Ovid, Metamorphoses, Book I (803-805)

Daphne does not ask to be saved so that she can go on living as herself. She asks to be unmade. She asks for her beauty — the very quality that drew both Cupid’s arrow and Apollo’s eye — to be destroyed. In a world where she cannot control the effect her appearance has on those around her, the only freedom available is to stop being what she is. Her father Peneus, the great river God, complies. And the transformation begins.

5. Daphne turns into a Laurel Tree

Then Ovid gets to the core of the story, Daphne’s transformation. It happens mid-stride, at the moment Apollo’s hands almost reach her:

Scarcely has she made this plea, when she feels a heavy numbness move across her limbs, her soft breasts are enclosed by slender bark, her hair is changed to leaves, her arms to branches, her feet, so swift a moment before, stick fast in sluggish roots, a covering of foliage spreads across her face. All that remains of her is her shining beauty.


Ovid, Metamorphoses, Book I (806-810)

The transformation is complete — and yet not complete, for what persists is beauty itself. Daphne has changed form, but not vanished. And Apollo, reaching the tree, still reaches for her:

Apollo loved her in this form, as well. He placed his hand on her trunk, where he felt her heart still beating under the new bark. He hugged the branches as though they were still human limbs and he kissed the wood.


Ovid, Metamorphoses, Book I (813-818)

Apollo’s love does not end with the transformation. The god who could not accept refusal from a living woman, now declares his love for a tree:

Apollo spoke: 'Since you cannot be my bride, you will certainly be my tree. My hair will always be decorated with your leaves. You will accompany the Roman emperors, when joyful voices acclaim their triumph. And just as my head with its golden hair is always young, so you also will wear the beauty of evergreen leaves.'


Ovid, Metamorphoses, Book I (820-831)

At the heart of Apollo’s speech is a promise: as his hair is always young — as the god of light — so the laurel will bear the beauty of evergreen leaves throughout winter. This is the mythological explanation for a natural fact: the laurel (Laurus nobilis) is indeed an evergreen, its aromatic leaves glossy and dark throughout the year. In the ancient world, evergreens were associated with immortality, with the persistence of life beyond ordinary death. The laurel thus became the perfect symbol of Apollo — the god of undying light, the sun that does not permanently fail even in midwinter.

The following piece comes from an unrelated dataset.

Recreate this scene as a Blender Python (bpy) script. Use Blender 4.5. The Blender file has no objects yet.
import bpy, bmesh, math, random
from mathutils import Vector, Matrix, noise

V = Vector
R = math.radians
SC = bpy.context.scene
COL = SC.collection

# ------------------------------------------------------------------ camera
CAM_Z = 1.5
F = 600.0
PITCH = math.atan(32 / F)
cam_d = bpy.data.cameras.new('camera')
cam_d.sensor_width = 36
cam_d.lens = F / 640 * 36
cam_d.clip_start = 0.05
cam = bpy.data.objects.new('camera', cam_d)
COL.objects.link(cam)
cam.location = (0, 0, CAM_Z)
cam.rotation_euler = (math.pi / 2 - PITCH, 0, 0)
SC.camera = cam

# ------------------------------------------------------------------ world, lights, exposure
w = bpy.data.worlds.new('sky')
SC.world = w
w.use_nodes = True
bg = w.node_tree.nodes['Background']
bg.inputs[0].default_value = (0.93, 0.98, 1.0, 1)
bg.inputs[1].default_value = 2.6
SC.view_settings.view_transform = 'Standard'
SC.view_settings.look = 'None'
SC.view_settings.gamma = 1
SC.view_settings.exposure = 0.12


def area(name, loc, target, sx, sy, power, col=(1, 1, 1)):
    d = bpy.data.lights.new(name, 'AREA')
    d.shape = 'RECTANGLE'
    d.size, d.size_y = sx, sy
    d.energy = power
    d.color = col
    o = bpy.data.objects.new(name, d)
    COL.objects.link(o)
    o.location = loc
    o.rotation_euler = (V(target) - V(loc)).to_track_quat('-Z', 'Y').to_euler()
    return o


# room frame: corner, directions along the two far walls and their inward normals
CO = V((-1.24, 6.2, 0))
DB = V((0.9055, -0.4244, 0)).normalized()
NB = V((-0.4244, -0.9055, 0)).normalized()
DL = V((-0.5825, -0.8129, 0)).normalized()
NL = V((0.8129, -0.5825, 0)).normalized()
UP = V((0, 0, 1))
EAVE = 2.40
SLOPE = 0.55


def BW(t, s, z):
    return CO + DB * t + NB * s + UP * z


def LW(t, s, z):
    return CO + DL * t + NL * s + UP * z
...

Apollo turns his loss into an enduring program, although it is quite a self-glorifying solution. Daphne will adorn Apollo’s hair and his lyre. Daphne will stand at the doors of emperors. Daphne will crown the victorious and the powerful. Apollo claims her, even in her transformation — even in what was meant to be her escape.

6. The Evergreen Tree and the Laurel Wreath

The story ends when the laurel tree bends its new branches, in what Ovid calls a nod — a tree’s equivalent of consent, as Apollo certainly will understand it.

The laurel bowed her newly made branches, nodding in agreement, and seemed to shake her leafy crown like a head giving consent.


Ovid, Metamorphoses, Book I (832-833)

But perhaps it was only the wind that moved the leaves?

The final image of Ovid’s story is the laurel bowing its branches — or seeming to. Daphne, who asked to be unmade, who prayed for her own transformation, has become permanent. She is the tree that does not die. She is in Apollo’s hair and she is on the heads of emperors and generals. She is in the hand of every poet and laureate who ever received a wreath.

Every time you see a laurel wreath — in a painting, on a coin, at a graduation ceremony, above a doorway — you are seeing Daphne. The girl who ran. The nymph who asked to be dissolved and was instead immortalised. The body that fled possession and was possessed anyway, in a form that cannot speak, cannot run, cannot refuse.

The myth is two thousand years old. The laurel is on every door. Daphne is everywhere.

The laurel wreath, then, is not only a symbol of triumph. It is also a reminder — worn at every moment of victory, present at every crowning — that somewhere behind glory there may be a story of someone who ran, and who ran in vain.